Luigi Gabriele, presidente di consumerismo, si è chiesto “che vuol dire essere vulnerabile o non vulnerabile? Perché voi pensate che se guadagnate 250.000 euro l’anno non potete essere vulnerabili dall'oggi al domani? Sono estremamente preoccupato, preoccupatissimo. Noi non risparmiamo per muoverci, riscaldarci e fare altre cose. I soldi li continuiamo a spendere, ma quello che viene a mancare sono le risorse per fare tutto il resto”.
Per Katiuscia Eroe di Legambiente “siamo in una situazione di grande emergenza.

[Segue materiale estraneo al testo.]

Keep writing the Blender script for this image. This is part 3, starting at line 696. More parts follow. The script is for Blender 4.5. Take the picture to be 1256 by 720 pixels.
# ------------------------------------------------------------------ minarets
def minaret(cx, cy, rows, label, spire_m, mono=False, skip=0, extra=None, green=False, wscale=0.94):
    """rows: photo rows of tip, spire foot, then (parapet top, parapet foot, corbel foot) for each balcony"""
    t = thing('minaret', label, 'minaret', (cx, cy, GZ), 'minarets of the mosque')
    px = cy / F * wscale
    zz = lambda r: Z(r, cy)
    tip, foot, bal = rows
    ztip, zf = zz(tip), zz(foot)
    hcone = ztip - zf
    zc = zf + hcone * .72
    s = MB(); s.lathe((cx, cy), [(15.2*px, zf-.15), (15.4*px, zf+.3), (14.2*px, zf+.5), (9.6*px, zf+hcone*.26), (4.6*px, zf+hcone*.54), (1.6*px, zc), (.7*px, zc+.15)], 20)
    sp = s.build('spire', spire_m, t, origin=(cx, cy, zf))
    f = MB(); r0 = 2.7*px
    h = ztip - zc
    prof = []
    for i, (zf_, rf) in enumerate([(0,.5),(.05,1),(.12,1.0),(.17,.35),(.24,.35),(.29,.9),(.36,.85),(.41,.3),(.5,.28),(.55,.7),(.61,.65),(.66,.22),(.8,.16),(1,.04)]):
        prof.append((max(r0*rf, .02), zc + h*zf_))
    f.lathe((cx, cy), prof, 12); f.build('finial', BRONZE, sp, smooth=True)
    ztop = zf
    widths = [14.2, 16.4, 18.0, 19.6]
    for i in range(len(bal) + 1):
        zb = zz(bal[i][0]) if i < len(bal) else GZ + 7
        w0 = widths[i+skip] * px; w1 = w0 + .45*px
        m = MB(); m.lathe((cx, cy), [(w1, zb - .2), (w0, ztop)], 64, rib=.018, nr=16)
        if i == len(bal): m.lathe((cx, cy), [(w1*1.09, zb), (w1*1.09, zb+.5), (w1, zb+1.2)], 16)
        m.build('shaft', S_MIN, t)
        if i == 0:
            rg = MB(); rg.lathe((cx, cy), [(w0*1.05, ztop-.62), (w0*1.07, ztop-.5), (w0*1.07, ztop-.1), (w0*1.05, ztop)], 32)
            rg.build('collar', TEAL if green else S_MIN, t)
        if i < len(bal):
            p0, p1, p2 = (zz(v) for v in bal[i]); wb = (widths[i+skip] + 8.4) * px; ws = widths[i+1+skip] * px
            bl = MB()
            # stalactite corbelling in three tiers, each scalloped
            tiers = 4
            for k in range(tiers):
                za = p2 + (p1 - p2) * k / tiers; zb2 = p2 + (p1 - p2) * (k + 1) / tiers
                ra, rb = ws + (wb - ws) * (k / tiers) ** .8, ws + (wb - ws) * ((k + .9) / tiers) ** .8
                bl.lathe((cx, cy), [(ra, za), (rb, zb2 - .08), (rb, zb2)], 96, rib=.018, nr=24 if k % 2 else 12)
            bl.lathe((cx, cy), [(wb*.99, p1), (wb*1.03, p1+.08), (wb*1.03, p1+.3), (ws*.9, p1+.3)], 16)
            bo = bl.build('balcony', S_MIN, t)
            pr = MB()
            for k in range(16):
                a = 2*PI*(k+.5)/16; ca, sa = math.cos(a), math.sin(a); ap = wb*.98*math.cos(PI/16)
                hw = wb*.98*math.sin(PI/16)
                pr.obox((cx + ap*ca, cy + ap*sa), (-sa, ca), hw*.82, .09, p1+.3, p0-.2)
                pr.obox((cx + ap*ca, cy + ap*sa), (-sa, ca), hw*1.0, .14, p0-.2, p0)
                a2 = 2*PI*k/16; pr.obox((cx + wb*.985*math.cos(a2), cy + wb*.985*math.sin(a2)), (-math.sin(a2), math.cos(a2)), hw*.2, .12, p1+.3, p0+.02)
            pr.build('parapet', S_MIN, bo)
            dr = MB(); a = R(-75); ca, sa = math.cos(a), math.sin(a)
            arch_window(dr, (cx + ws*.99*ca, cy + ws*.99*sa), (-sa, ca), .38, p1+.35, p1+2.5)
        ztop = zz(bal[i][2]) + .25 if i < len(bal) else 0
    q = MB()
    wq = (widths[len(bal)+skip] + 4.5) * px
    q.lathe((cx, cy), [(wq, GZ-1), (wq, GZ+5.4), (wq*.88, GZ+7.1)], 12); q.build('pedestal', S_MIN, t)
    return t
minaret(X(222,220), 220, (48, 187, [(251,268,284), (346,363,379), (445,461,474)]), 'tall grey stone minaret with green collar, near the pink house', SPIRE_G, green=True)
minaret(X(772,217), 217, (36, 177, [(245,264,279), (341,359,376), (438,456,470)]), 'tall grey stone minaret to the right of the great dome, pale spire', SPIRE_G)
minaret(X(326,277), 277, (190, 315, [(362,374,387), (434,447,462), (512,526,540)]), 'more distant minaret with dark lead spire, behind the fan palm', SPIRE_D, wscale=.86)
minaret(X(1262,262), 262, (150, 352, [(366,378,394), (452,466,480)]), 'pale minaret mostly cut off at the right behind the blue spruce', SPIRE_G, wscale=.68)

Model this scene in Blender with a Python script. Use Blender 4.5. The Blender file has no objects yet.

Siamo tutti responsabili, non soltanto le imprese, ma anche i singoli cittadini, e la sfida è fare in modo che questa tassa si trasformi in un contributo per il paese. Nessuno deve perdere, nessuno può essere lasciato indietro. Abbiamo presentato uno studio secondo cui, in maniera cautelativa, le famiglie avranno un aumento rispetto ai propri consumi energetici di almeno 230 euro l'anno. Se proviamo a ragionare sulla sostituzione delle caldaie a gas con politiche di elettrificazione con politiche di accesso alle famiglie alle pompe di calore, possiamo creare politiche strutturali che possono aiutare famiglie e imprese”.
Monica Tommasi, presidente Amici della Terra, ha ricordato il tema della recente conferenza dell’associazione, sulla necessità di resettare le politiche europee sul clima, finora dimostratesi inefficaci e contraddittorie (v. Staffetta 27/11).